The investigating commissioner, he said, is “facing the situation when people don’t want to talk to him, he’s got very little option—even though those people may not be suspect, but may have relevant information to the investigation.” 

Mayrand said if legislation is not passed by next spring, there won’t be enough time to properly implement it in time for 2015’s fixed election date. 

And he painted a picture, somewhat reluctantly, of Conservative intransigence in the face of the robocalls investigation. 

Last week’s Federal Court ruling sharply criticized Conservative party legal delays and obstructions, but Mayrand declined to comment. 

“I think we'll let everyone draw their own conclusions from the judgment of Justice Mosley, which speaks for itself,” he said. 

However, under questioning from NDP MP Craig Scott, Mayrand confirmed media reports that the Conservative party’s lawyer took three months to respond to robocalls inquiries from Elections Canada after the 2011 election campaign—an investigation that is still ongoing. 

And speaking to reporters later, Mayrand cited evidence that three Conservative campaign workers in Guelph, Ont., refused to speak to investigators. 

Mayrand said that when individuals decline to be interviewed, it can’t always be characterized as refusing to co-operate. 

“What would concern me is if we detected a pattern where people systematically refuse to meet with investigators—even though they are not suspect, I should point out.'’

Lack of Co-operation

Mayrand was asked whether he saw a pattern. 

“I think there are cases, I think in Guelph there were a few cases that are now publicly documented and it is a concern that certainly the commissioner has expressed,” the chief electoral officer replied. 

“Basically, in some cases appointments are cancelled at the last minute. People who have agreed suddenly decide they don’t want to meet with the investigator. That adds time, delays, and makes the investigation a little bit more complex than it needed be.”

Mayrand agreed with Lukiwski that delays in getting to the bottom of the fraudulent robocalls are problematic, but said a lack of co-operation is at the root of the problem. 
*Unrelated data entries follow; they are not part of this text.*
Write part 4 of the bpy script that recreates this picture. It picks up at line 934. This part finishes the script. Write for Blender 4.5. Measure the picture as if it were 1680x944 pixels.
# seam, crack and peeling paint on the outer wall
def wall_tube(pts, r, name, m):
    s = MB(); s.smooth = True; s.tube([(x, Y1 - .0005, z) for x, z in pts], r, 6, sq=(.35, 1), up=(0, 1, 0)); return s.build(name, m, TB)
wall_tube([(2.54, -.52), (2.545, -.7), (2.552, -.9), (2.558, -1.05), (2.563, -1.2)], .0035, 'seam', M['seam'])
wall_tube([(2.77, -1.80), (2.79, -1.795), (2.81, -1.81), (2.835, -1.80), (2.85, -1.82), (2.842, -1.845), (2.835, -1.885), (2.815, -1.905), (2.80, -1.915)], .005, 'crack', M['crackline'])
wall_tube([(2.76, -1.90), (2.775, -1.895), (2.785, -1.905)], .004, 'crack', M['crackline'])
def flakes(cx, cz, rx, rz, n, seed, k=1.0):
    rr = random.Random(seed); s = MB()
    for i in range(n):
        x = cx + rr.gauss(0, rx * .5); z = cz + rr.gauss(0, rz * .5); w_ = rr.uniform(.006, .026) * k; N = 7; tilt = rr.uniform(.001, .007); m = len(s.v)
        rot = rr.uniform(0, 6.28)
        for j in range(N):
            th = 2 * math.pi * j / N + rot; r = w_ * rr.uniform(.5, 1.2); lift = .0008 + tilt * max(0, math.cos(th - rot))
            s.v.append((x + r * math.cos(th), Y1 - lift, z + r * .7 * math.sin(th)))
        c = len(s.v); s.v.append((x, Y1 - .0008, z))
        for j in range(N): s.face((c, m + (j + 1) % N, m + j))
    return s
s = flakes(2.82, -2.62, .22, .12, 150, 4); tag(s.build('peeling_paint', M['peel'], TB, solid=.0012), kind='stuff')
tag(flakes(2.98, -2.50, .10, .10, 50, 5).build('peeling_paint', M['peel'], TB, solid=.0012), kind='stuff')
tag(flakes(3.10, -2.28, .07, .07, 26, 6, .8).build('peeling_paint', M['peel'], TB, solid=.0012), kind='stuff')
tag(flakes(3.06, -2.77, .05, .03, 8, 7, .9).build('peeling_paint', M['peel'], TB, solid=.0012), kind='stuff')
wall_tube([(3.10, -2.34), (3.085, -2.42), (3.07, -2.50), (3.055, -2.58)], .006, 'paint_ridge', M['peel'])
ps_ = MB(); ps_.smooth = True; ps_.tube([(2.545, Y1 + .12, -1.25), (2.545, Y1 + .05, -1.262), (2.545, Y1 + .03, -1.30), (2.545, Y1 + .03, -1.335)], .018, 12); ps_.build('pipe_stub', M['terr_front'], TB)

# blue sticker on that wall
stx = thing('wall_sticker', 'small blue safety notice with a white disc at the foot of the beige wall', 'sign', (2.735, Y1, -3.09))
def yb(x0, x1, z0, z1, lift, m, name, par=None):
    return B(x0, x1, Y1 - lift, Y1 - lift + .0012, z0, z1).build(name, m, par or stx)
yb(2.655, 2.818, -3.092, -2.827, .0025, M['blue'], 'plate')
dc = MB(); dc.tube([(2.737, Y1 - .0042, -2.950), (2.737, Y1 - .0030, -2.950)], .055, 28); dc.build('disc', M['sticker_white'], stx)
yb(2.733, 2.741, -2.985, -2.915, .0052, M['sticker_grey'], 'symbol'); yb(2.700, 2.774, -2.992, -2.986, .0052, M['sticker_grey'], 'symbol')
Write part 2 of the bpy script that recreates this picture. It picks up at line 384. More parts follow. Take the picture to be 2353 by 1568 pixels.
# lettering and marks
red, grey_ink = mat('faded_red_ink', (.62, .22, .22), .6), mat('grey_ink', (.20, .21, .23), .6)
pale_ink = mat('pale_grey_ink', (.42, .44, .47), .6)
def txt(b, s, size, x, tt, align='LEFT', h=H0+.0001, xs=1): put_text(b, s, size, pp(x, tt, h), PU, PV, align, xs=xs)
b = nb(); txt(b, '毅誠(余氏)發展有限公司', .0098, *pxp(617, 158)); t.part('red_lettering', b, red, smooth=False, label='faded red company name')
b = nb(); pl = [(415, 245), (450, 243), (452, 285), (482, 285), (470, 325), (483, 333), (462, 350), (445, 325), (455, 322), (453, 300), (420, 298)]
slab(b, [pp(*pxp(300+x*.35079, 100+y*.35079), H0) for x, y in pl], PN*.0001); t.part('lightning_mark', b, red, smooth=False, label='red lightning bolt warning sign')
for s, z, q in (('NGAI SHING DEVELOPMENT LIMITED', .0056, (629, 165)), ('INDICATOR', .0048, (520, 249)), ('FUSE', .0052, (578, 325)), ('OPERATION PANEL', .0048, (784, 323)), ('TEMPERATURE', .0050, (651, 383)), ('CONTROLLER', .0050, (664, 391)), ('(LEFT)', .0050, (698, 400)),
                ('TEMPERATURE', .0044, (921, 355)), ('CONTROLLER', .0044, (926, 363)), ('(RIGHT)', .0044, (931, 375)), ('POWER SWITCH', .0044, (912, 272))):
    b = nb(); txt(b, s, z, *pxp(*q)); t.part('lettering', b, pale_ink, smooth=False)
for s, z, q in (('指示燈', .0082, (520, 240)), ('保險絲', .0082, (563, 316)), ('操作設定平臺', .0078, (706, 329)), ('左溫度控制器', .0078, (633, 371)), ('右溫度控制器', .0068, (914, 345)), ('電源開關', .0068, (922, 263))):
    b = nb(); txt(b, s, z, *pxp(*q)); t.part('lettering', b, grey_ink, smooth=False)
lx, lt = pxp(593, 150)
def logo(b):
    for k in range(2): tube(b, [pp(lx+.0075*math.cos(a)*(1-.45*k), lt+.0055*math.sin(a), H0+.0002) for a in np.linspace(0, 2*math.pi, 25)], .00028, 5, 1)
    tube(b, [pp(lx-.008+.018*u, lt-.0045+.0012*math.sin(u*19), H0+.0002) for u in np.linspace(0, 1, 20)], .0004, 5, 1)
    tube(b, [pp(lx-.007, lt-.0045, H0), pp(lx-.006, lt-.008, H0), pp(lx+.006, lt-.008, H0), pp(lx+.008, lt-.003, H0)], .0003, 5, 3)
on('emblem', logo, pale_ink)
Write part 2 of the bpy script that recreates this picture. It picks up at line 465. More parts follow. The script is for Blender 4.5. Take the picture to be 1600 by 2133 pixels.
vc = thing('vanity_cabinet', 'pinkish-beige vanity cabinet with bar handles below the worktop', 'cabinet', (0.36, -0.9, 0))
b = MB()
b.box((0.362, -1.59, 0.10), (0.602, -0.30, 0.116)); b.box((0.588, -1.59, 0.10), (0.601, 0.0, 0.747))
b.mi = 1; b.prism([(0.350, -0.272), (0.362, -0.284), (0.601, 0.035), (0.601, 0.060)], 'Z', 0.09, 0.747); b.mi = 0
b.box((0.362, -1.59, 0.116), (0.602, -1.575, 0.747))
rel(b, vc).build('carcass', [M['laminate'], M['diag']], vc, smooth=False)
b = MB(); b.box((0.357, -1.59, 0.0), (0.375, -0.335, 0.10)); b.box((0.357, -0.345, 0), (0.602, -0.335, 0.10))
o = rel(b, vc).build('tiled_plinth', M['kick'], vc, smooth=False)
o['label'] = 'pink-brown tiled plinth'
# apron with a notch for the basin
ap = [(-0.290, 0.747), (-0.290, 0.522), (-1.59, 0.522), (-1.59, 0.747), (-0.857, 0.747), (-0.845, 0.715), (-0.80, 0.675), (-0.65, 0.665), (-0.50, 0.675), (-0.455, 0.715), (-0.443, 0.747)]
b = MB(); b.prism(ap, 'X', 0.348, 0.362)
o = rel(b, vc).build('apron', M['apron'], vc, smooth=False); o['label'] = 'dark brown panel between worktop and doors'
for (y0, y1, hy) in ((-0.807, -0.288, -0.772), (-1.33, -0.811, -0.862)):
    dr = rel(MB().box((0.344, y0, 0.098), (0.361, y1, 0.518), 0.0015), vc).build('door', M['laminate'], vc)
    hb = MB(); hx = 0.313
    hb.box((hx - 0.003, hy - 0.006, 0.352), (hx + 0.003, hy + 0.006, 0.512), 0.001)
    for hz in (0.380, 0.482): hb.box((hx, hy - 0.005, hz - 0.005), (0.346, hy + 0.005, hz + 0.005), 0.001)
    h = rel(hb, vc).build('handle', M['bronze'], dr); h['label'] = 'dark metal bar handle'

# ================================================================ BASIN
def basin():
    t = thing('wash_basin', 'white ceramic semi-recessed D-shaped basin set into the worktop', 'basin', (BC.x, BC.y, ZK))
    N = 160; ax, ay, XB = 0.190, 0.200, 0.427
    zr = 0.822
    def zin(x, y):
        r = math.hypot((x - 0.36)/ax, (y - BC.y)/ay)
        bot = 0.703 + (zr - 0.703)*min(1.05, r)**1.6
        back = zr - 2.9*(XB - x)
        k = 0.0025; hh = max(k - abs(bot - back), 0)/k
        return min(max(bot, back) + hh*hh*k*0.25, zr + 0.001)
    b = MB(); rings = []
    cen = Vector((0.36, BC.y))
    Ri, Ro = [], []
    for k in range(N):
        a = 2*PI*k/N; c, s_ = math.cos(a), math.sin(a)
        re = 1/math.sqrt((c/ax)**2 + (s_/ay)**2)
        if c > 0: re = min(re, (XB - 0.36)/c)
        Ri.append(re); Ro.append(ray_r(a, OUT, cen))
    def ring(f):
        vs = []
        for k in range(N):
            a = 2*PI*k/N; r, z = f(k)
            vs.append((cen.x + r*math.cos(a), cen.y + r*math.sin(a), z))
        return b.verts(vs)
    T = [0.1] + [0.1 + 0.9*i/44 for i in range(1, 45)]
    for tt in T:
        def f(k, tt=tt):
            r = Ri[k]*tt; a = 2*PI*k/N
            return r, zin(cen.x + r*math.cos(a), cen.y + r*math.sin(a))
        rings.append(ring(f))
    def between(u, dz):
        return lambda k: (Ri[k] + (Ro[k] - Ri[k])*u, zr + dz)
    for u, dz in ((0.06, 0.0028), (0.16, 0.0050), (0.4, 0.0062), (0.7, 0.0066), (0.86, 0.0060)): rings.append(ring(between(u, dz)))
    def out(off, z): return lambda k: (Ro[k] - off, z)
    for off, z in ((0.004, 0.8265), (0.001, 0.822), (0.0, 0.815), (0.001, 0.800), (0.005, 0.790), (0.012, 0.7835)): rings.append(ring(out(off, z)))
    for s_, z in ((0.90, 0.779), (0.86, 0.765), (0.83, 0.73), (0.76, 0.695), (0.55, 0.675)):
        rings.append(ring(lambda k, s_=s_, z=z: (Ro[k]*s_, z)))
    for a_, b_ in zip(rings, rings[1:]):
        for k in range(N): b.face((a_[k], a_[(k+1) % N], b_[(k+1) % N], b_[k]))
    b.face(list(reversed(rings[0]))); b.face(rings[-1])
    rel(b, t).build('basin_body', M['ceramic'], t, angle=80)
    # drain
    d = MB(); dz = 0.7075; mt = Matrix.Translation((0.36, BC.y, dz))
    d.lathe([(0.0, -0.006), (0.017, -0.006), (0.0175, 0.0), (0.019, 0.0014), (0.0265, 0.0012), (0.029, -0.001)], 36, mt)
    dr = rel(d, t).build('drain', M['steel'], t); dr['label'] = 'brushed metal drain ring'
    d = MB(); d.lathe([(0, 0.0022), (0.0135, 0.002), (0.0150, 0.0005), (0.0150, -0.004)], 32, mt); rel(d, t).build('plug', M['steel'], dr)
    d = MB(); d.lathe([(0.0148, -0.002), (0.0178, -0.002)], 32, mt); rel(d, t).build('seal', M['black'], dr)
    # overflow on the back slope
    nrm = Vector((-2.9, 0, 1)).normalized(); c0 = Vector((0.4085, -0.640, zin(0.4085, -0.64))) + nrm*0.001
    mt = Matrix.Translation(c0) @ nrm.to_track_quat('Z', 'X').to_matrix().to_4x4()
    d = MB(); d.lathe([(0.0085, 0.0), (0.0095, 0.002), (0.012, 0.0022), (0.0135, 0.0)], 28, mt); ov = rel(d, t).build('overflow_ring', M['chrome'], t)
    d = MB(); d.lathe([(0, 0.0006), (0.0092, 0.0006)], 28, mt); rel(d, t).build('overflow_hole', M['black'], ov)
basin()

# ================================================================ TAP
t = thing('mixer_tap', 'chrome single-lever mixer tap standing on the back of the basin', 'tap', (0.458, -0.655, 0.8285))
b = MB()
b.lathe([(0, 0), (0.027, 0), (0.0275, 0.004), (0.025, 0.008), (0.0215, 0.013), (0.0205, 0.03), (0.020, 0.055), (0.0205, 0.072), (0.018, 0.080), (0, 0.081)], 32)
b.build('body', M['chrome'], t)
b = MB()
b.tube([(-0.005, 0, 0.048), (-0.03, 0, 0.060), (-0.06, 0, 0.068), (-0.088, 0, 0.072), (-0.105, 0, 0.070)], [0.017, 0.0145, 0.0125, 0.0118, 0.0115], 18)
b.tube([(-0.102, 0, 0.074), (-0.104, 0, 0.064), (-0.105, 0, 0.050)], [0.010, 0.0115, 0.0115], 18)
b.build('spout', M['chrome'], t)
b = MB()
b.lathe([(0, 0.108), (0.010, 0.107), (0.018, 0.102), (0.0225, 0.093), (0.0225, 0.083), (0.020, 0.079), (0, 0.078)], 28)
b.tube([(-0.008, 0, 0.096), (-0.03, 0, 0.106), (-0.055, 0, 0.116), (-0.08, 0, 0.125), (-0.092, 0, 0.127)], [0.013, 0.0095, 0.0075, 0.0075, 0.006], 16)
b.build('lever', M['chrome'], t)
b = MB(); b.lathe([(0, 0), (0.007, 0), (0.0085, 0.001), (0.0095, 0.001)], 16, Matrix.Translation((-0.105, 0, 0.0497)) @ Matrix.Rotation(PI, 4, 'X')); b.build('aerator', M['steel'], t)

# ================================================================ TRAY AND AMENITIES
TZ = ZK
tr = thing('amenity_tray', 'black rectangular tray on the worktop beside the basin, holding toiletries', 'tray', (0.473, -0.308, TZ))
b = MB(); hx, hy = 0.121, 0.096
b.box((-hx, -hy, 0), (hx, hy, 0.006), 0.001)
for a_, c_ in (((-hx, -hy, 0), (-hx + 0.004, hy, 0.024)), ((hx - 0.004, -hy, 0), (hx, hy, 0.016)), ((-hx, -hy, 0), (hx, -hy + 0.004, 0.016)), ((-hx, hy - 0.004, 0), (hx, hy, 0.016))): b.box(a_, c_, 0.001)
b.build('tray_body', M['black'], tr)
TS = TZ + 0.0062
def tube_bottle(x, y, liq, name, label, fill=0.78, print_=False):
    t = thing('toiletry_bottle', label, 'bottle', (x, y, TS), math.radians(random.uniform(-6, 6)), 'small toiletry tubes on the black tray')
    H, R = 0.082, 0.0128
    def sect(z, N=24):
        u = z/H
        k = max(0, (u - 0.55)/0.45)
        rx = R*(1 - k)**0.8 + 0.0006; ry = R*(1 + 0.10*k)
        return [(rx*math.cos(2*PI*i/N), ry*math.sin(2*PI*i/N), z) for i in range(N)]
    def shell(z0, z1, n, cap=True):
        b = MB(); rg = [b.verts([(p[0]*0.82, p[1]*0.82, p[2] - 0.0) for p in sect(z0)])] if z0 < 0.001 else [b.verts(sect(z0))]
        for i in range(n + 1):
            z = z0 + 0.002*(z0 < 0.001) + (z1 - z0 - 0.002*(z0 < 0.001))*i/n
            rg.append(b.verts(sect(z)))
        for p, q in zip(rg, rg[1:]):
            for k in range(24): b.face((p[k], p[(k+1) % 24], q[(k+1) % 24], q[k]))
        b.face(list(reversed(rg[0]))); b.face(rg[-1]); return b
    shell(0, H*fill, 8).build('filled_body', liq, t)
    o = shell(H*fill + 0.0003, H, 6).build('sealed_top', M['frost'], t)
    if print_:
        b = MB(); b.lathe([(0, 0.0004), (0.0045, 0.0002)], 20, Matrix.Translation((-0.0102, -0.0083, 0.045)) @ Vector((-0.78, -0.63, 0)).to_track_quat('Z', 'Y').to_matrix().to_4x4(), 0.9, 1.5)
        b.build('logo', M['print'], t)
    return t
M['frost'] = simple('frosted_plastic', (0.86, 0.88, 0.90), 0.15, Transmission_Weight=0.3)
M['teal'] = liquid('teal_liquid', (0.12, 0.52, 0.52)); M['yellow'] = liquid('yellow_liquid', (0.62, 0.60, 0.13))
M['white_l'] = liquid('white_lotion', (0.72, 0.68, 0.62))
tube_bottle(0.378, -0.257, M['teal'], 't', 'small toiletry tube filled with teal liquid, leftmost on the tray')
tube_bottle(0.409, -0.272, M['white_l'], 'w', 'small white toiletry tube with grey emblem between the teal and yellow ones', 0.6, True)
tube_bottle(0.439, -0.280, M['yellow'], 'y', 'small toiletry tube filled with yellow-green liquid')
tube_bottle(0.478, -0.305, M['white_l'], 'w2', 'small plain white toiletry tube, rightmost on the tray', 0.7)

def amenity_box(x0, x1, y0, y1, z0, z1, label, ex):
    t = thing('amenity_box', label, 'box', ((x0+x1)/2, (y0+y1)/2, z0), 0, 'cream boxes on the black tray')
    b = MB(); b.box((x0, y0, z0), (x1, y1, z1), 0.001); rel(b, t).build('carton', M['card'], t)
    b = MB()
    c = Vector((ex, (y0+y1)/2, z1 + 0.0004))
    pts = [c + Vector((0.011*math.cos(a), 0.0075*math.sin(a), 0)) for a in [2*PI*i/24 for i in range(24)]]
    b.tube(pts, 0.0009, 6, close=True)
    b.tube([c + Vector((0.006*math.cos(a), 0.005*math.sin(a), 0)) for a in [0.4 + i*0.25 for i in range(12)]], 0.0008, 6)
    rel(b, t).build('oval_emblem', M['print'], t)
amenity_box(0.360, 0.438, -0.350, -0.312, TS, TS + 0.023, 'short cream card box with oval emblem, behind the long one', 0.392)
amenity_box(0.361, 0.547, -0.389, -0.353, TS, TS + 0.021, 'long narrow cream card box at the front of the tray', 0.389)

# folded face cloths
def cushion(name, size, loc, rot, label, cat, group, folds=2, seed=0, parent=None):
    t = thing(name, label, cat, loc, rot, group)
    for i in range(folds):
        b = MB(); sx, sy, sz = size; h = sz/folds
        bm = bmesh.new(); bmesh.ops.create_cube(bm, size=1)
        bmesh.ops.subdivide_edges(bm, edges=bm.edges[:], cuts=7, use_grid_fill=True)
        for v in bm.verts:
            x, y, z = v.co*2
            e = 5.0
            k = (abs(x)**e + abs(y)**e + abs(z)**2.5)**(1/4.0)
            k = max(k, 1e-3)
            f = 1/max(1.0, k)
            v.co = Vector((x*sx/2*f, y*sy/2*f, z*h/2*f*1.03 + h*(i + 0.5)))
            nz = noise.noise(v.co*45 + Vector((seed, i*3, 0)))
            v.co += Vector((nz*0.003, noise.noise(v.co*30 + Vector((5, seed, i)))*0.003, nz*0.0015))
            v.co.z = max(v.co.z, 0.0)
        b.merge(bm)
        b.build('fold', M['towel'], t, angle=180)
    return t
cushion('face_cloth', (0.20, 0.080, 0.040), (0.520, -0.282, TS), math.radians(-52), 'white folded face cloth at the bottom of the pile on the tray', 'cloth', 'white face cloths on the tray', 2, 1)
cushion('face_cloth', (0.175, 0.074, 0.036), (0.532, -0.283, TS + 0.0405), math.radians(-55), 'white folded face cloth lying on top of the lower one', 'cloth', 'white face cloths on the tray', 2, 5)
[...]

“Again if we go back to this issue of justice delayed, justice denied, well, that’s where it starts, among other things.” 

Conservative party spokesman Fred DeLorey said in an email that the party has been co-operating. 

“We have been assisting Elections Canada from the beginning, including handing over any documents or records they’ve requested,” said DeLorey. 

He did not directly respond to a question about the court finding that an encrypted, password-protected Conservative database likely was used by unknown persons to commit widespread fraud. 

“The court was clear: neither the Conservative party, nor any of the six (Conservative) candidates, nor their agents engaged in any fraudulent activity,” wrote DeLorey.